#### Exercise:
Transcribe every record that appears below, exactly and in full.

#### Dataset entries:
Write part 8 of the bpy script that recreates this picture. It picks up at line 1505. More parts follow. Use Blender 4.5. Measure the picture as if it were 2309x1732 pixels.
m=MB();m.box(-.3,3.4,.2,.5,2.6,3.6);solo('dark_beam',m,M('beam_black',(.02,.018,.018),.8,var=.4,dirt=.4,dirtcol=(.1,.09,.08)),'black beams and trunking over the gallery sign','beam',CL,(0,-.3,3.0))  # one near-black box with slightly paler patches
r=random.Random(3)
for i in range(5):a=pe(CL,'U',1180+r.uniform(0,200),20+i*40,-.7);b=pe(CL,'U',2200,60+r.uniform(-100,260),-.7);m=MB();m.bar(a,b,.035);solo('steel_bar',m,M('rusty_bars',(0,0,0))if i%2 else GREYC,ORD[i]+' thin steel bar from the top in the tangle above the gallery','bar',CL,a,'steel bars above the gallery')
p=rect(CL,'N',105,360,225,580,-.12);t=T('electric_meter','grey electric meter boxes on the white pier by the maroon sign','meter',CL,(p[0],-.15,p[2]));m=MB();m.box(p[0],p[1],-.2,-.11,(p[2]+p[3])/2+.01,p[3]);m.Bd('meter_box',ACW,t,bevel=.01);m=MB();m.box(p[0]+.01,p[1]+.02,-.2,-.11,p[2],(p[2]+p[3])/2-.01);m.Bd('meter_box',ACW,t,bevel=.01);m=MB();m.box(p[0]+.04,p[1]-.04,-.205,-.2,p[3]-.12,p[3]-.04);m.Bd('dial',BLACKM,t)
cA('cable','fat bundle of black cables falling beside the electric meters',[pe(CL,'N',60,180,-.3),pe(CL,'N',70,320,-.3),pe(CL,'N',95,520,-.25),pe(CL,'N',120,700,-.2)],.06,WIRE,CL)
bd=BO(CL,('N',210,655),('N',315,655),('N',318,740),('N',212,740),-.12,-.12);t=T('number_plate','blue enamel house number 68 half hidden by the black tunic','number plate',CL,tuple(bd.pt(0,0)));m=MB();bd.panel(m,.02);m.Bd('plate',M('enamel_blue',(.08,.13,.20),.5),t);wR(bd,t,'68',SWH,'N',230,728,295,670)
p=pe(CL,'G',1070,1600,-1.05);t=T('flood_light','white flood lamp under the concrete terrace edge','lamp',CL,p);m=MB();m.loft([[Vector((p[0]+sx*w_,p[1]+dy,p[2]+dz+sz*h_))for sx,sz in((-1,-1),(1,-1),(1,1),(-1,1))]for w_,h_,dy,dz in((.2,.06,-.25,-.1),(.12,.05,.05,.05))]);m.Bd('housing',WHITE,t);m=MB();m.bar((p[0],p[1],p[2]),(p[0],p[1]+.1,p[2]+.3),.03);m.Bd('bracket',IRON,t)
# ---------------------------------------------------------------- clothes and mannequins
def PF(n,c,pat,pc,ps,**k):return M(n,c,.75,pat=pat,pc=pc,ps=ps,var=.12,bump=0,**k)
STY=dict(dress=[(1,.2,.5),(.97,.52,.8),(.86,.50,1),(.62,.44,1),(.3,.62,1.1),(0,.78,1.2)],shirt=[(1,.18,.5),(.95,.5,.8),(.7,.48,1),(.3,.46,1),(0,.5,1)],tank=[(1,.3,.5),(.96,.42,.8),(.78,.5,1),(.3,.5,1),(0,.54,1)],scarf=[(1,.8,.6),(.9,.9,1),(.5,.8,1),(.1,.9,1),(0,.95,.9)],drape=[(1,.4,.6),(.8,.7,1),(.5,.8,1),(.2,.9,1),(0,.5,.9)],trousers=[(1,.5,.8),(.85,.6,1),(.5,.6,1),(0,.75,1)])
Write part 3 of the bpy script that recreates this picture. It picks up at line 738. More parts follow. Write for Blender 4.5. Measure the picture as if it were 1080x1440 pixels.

#### Result:
Write part 8 of the bpy script that recreates this picture. It picks up at line 1505. More parts follow. Use Blender 4.5. Measure the picture as if it were 2309x1732 pixels.
m=MB();m.box(-.3,3.4,.2,.5,2.6,3.6);solo('dark_beam',m,M('beam_black',(.02,.018,.018),.8,var=.4,dirt=.4,dirtcol=(.1,.09,.08)),'black beams and trunking over the gallery sign','beam',CL,(0,-.3,3.0))  # one near-black box with slightly paler patches
r=random.Random(3)
for i in range(5):a=pe(CL,'U',1180+r.uniform(0,200),20+i*40,-.7);b=pe(CL,'U',2200,60+r.uniform(-100,260),-.7);m=MB();m.bar(a,b,.035);solo('steel_bar',m,M('rusty_bars',(0,0,0))if i%2 else GREYC,ORD[i]+' thin steel bar from the top in the tangle above the gallery','bar',CL,a,'steel bars above the gallery')
p=rect(CL,'N',105,360,225,580,-.12);t=T('electric_meter','grey electric meter boxes on the white pier by the maroon sign','meter',CL,(p[0],-.15,p[2]));m=MB();m.box(p[0],p[1],-.2,-.11,(p[2]+p[3])/2+.01,p[3]);m.Bd('meter_box',ACW,t,bevel=.01);m=MB();m.box(p[0]+.01,p[1]+.02,-.2,-.11,p[2],(p[2]+p[3])/2-.01);m.Bd('meter_box',ACW,t,bevel=.01);m=MB();m.box(p[0]+.04,p[1]-.04,-.205,-.2,p[3]-.12,p[3]-.04);m.Bd('dial',BLACKM,t)
cA('cable','fat bundle of black cables falling beside the electric meters',[pe(CL,'N',60,180,-.3),pe(CL,'N',70,320,-.3),pe(CL,'N',95,520,-.25),pe(CL,'N',120,700,-.2)],.06,WIRE,CL)
bd=BO(CL,('N',210,655),('N',315,655),('N',318,740),('N',212,740),-.12,-.12);t=T('number_plate','blue enamel house number 68 half hidden by the black tunic','number plate',CL,tuple(bd.pt(0,0)));m=MB();bd.panel(m,.02);m.Bd('plate',M('enamel_blue',(.08,.13,.20),.5),t);wR(bd,t,'68',SWH,'N',230,728,295,670)
p=pe(CL,'G',1070,1600,-1.05);t=T('flood_light','white flood lamp under the concrete terrace edge','lamp',CL,p);m=MB();m.loft([[Vector((p[0]+sx*w_,p[1]+dy,p[2]+dz+sz*h_))for sx,sz in((-1,-1),(1,-1),(1,1),(-1,1))]for w_,h_,dy,dz in((.2,.06,-.25,-.1),(.12,.05,.05,.05))]);m.Bd('housing',WHITE,t);m=MB();m.bar((p[0],p[1],p[2]),(p[0],p[1]+.1,p[2]+.3),.03);m.Bd('bracket',IRON,t)
# ---------------------------------------------------------------- clothes and mannequins
def PF(n,c,pat,pc,ps,**k):return M(n,c,.75,pat=pat,pc=pc,ps=ps,var=.12,bump=0,**k)
STY=dict(dress=[(1,.2,.5),(.97,.52,.8),(.86,.50,1),(.62,.44,1),(.3,.62,1.1),(0,.78,1.2)],shirt=[(1,.18,.5),(.95,.5,.8),(.7,.48,1),(.3,.46,1),(0,.5,1)],tank=[(1,.3,.5),(.96,.42,.8),(.78,.5,1),(.3,.5,1),(0,.54,1)],scarf=[(1,.8,.6),(.9,.9,1),(.5,.8,1),(.1,.9,1),(0,.95,.9)],drape=[(1,.4,.6),(.8,.7,1),(.5,.8,1),(.2,.9,1),(0,.5,.9)],trousers=[(1,.5,.8),(.85,.6,1),(.5,.6,1),(0,.75,1)])
Write part 3 of the bpy script that recreates this picture. It picks up at line 738. More parts follow. Write for Blender 4.5. Measure the picture as if it were 1080x1440 pixels.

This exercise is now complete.